Local News

Hillsborough takes action to gain control of historic inn

Posted July 28, 2016 2:16 p.m. EDT

What was once the longest-running hotel in North Carolina might be revived if its owners can decide how to save the Hillsborough landmark.

— Town officials said Thursday that they have filed an eminent domain action in Orange County Superior Court to acquire the former Colonial Inn in downtown Hillsborough.

Officials have cited public safety concerns in pursuing the action against the owners of the decrepit Colonial Inn, at 153 W. King St.

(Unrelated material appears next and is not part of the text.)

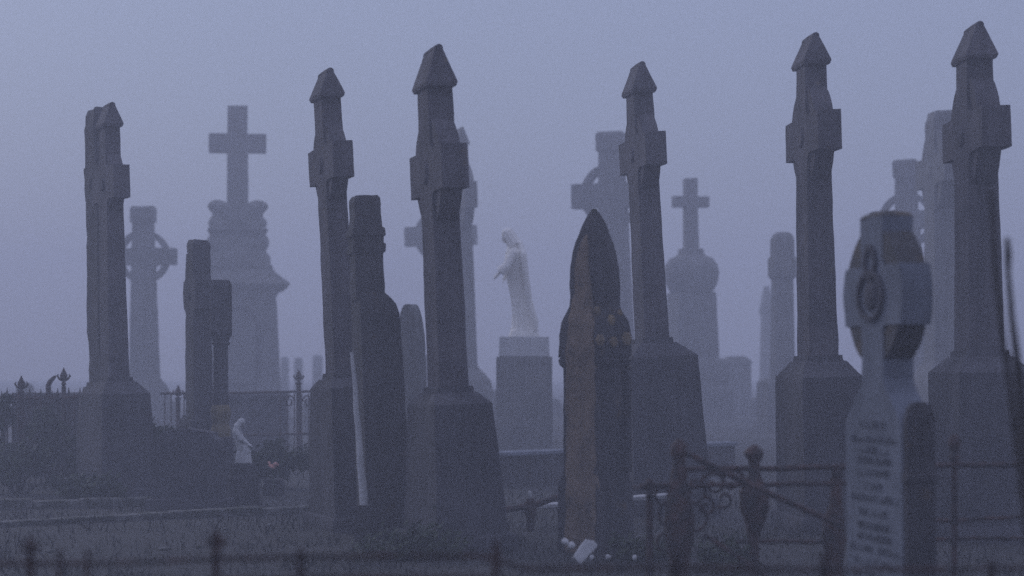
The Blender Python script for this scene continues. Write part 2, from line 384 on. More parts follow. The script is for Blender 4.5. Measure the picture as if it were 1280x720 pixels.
far_pier('round-topped pillar with a projecting collar just left of the cross on the squat square plinth', 46, 978,
         [(290, 6), (293, 10), (300, 12.5), (320, 12.5), (324, 15), (346, 15), (350, 11.5), (480, 13)], base=(474, 26))
far_pier('very faint thin spire in deep fog between the round-topped pillar and the domed cross monument', 78, 958, [(358, 3), (372, 5), (390, 8), (394, 6), (540, 8)])
for px, y, w in ((356, 446, 5), (373, 447, 5), (397, 444, 6)):
    far_pier({356: 'barely visible distant post, leftmost of three right of the large cross monument', 373: 'barely visible distant post, middle of three right of the large cross monument',
              397: 'barely visible distant post, rightmost of three, beside the slender gabled cross'}[px], 80, px, [(y, w * .8), (y + 5, w), (510, w)], group='faint posts in deep fog')
def far_tomb():
    Y = 62.0; m = Y / F; gy = HY + EYE * F / Y; Z = lambda py: (gy - py) * m
    t = thing('chest_tomb', Vector(((920 - 640) * m, Y, 0)), 'faint blocky tomb with a stepped top in deep fog right of the domed cross monument', 'tomb', 10)
    MB().loft([(-.3, 19 * m, 15 * m), (Z(508), 19 * m, 15 * m), (Z(506), 17 * m, 14 * m), (Z(455), 16 * m, 13 * m)]).build('tomb_body', M['grey'], t, .03)
    MB().loft([(Z(455), 18 * m, 15 * m), (Z(450), 16 * m, 13 * m), (Z(445), 9 * m, 8 * m)]).build('lid', M['grey'], t, .03)
    a, b = at(880, 508, 66), at(1000, 508, 66)
    w = MB().box(a.x, b.x, 65.8, 66.2, -.3, a.z).rough(.6, .03, 1.5).build('boundary_wall', M['grey']); tag(w, 'low faint boundary wall behind the blocky tomb in deep fog', 'wall', kind='thing')
far_tomb()
# lancet slab between the leaning headstone and the tall dark cross
def lancet():
    Y = 25.0; m = Y / F; gy = HY + EYE * F / Y; Z = lambda py: (gy - py) * m
    t = thing('headstone', Vector(((519 - 640) * m, Y, 0)), 'narrow pointed grey headstone between the leaning headstone and the tall dark cross', 'headstone', -48, -1.5, ap=True)
    w = 19 * m
    pts = [(-w, -.2), (w, -.2), (w * 1.0, Z(440))]
    for i in range(9):
        q = i / 8; pts.append((w * math.cos(q * 1.42) * 1.0, Z(440) + (Z(380) - Z(440)) * math.sin(q * 1.5708)))
    pts += [(-x, z) for x, z in pts[-1:1:-1]]
    MB().prism(pts, 12 * m).rough(.12, .006, 4, 21).build('slab', M['grey'], t, .012)
    MB().box(-w * 1.3, w * 1.3, -.16, .16, -.2, .16).rough(.15, .008, 4, 22).build('plinth', M['grey'], t, .012)
lancet()

# ------------------------------------------------------------------ leaning stepped headstone (seen along its edge)
def stepped():
    Y = 17.0; m = Y / F; gy = HY + EYE * F / Y; Z = lambda py: (gy - py) * m
    t = thing('headstone', Vector(((482 - 640) * m, Y, 0)), 'dark leaning two-stage headstone seen along its edge beside a slender pale post', 'headstone', -80, -2.7, 0, ap=True)
    q = lambda py, w, e, o=0: (Z(py), w * .55 * m, e * m, 0, o * m)
    u = MB(); u.loft([q(y, w, e, -9 + (365 - y) * .02) for y, w, e in ((374, 46, 17.5), (350, 46, 18), (332, 45, 17.5), (318, 45, 18), (316, 49, 20.5), (307, 49, 20.5), (305, 44, 18), (297, 45, 18.5), (295, 49, 20.5), (287, 48, 20), (285, 43, 17.5), (270, 40, 16.5), (257, 38, 17), (249, 37, 16), (245, 33, 13.5))])
    u.rough(.08, .011, 5, 31).build('head_stage', M['dark'], t, .012)
    l = MB(); l.loft([q(700, 74, 30), q(520, 71, 26.5), q(410, 68, 25), q(394, 67, 24.5, -.5), q(382, 66, 22.5, -2), q(373, 64, 19, -5), q(366, 60, 14, -8)])
    l.rough(.10, .010, 4, 32).build('slab', M['dark'], t, .012)
    # brown front edge strip; its paler colour stands for light grazing the face
    MB().loft([(Z(690), .02, 22 * m, -.015 - 40 * m, 0), (Z(410), .02, 20 * m, -.015 - 37 * m, 0)]).rough(.1, .005, 5, 33).build('front_face', M['brown'], t, .005)
stepped()
def pale_post():
    a, b = at(455, 632, 16.4), at(440, 440, 16.4)
    pts = [a.lerp(b, i / 8) for i in range(9)]
    t = thing('marble_post', Vector((a.x, a.y, 0)), 'slender pale post leaning beside the leaning headstone', 'post')
    MB().tube([p - Vector((a.x, a.y, 0)) + Vector((.004 * math.sin(i * 2.2), 0, 0)) for i, p in enumerate(pts)], [.036 - .0028 * i for i in range(9)], 12).build('shaft', M['pale'], t)
    MB().loft([(-.1, .075, .075), (a.z - .02, .065, .065), (a.z + .005, .05, .05)]).rough(.06, .006, 6, 34).build('base_block', M['dark'], t, .008)
pale_post()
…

The Colonial Inn, which historians say was built in 1838 – a weathered sign says it dates to 1759 – survived the Civil War and entertained guests as notable as the late actor Paul Newman for generations. But it has been closed for more than a decade, has become a rundown eyesore and was condemned last year.

Under eminent domain, government is allowed to take private property and compensate the owner.

The Hillsborough Board of Commissioners deposited $250,000 with the Orange County Clerk of Court, which they said is the estimated fair market value of the property as determined by town-hired appraisers.

Chapel Hill businessman Francis Henry, who bought the inn at auction in 2002, has 120 days to accept or contest the eminent domain action. If the filing is not contested or if the $250,000 is taken from the court, title for the property would then transfer to the town.

Officials said they are considering converting the inn, which is listed in the National Register of Historic Places, to offices, a museum or other educational or recreational space.

"The primary goal is simply to see that this historic landmark in our community is preserved for future generations," Hillsborough Mayor Tom Stevens said in a statement. "We (want to) make decisions regarding the property based on solid information rather than sentiments."

The town is considering transferring ownership to a public-private partnership that would be responsible for undertaking the estimated $3 million in renovations needed, officials said.